Früherkennung für Finanzblasen

Mathematische Metriken helfen, Instabilitäten an Märkten offenzulegen

Finanzmärkte werden künftig berechenbarer: Ein internationales und interdisziplinäres Forscherteam hat mathematische Metriken identifiziert, um die Fragilität von Finanzmärkten zu charakterisieren. Ihre Arbeit beleuchtet die übergeordnete Architektur von Finanzsystemen und ermöglicht es Analysten, systemische Risiken wie Marktblasen oder Börsencrashs zu erkennen.

Mit dem aktuellen Ansturm von Kleinanlegern auf sogenannte Meme-Aktien und dem wieder aufkommenden Interesse an Kryptowährungen werden Debatten über Marktinstabilität, steigende Volatilität und platzender Blasen immer lauter. „Herkömmliche Wirtschaftstheorien können jedoch Ereignisse wie beispielsweise den Zusammenbruch der US-amerikanischen Subprime-Hypotheken von 2007 nicht vorhersehen", sagt Areejit Samal, ein Autor der Studie. Ihm und seinen Kollegen aus mehr als zehn auf Mathematik, Physik, Wirtschaft und komplexe Systeme fokussierten Institutionen weltweit gelang ein großer Fortschritt bei der Charakterisierung der Instabilität von Aktienmärkten.

Business as usual und instabile Zeiten lassen sich unterscheiden

Ihre Arbeit abstrahiert die Komplexität des Finanzmarktes in ein Netzwerk von Aktien und verwendet geometrisch inspirierte Netzwerkkennzahlen, um die Fragilität des Marktes und die Finanzdynamik zu messen. Die Wissenschaftler analysierten und verglichen die Aktiennetzwerke für den US-amerikanischen S&P500- und den japanischen Nikkei-225-Index über einen Zeitraum von 32 Jahren (1985-2016). So wiesen sie erstmals nach, dass mehrere sogenannte diskrete Ricci-Krümmungen hervorragende Indikatoren für Marktinstabilitäten sind. Die Arbeit eröffnet Analysten die Möglichkeit, zwischen Business-as-usual-Perioden und instabilen Zeiten wie Blasen oder Marktcrashs zu unterscheiden.

Das Netzwerk, das durch die Verbindung von Aktien mit stark korrelierenden Kursen und Handelsvolumina entsteht, bildet die strukturelle Grundlage ihrer Arbeit.
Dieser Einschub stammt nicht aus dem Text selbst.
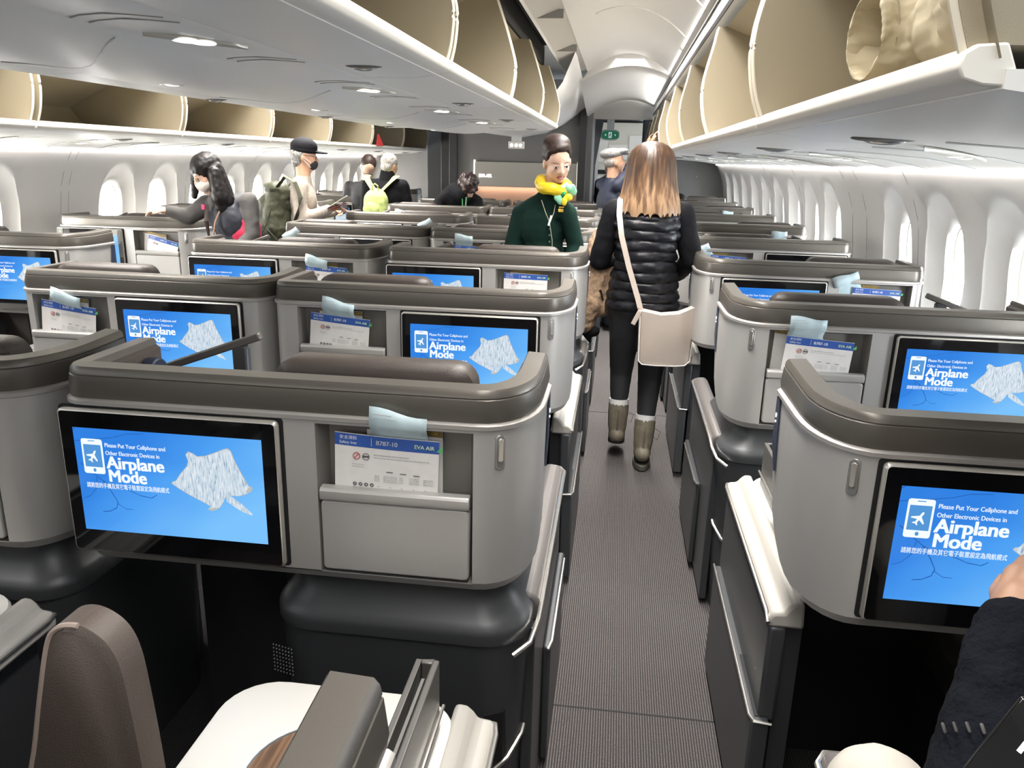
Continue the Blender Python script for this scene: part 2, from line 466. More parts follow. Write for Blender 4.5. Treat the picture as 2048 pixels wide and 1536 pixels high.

Mit Hilfe von vier diskreten Krümmungen, die vom Direktor des Max-Planck-Instituts für Mathematik in den Naturwissenschaften Jürgen Jost und seinen Mitarbeitern entwickelt wurden, untersuchten die Forscher, wie sich die Struktur von Aktiennetzwerken über die Zeit verändern. Ihr Abgleich mit anderen Metriken zur Marktstabilität beweist, dass diese vier Krümmungskonzepte als allgemeine Indikatoren für Marktinstabilität dienen.

Ein besseres Verständnis systemischer Risiken

Eine dieser Krümmungen, die Forman-Ricci-Krümmung (FRE), weist eine besonders hohe Korrelation mit traditionellen Finanzindikatoren auf und kann Marktangst (Volatilität) und Fragilität (Risiko) genau erfassen. Ihre Untersuchung bestätigt, dass der Markt in normalen Handelszeiten sehr fragmentiert ist, während in Zeiten von Blasen und drohenden Marktcrashs die Korrelationen zwischen den Aktien gleichmäßiger werden und stark miteinander verbunden sind. Die FRE reagiert sowohl auf sektorale als auch auf globale Marktschwankungen. Während gewöhnliche Indikatoren wie die Renditen unauffällig bleiben, legen Netzwerkkrümmungen diese Dynamik offen und erreichen während einer Blase extreme Werte. Somit kann die FRE Wechselwirkungen innerhalb und zwischen Sektoren erfassen, die die Ausbreitung von Unruhen der Märkte fördern und die Gefahr von Marktcrashs erhöhen.

„Es gibt keine einfachen Definitionen für einen Marktcrash oder eine Blase und die reine Beobachtung etablierter Marktindizes oder logarithmierter Renditen ist nicht ausreichend", fasst Jürgen Jost die Schwierigkeiten bei der Analyse der Marktfragilität zusammen. „Unsere Methodik könnte jedoch ein mächtiges Instrument zur kontinuierlichen Analyse des Marktrisikos und somit zur Gesundheit unseres Finanzsystems sein." Die durch diese Studie gewonnenen Erkenntnisse können Entscheidungsträgern helfen, systemische Risiken besser zu verstehen und Kipp-Punkte zu identifizieren, die aufkommende Finanzkrisen vorhersagen oder möglicherweise sogar ganz vermeiden können.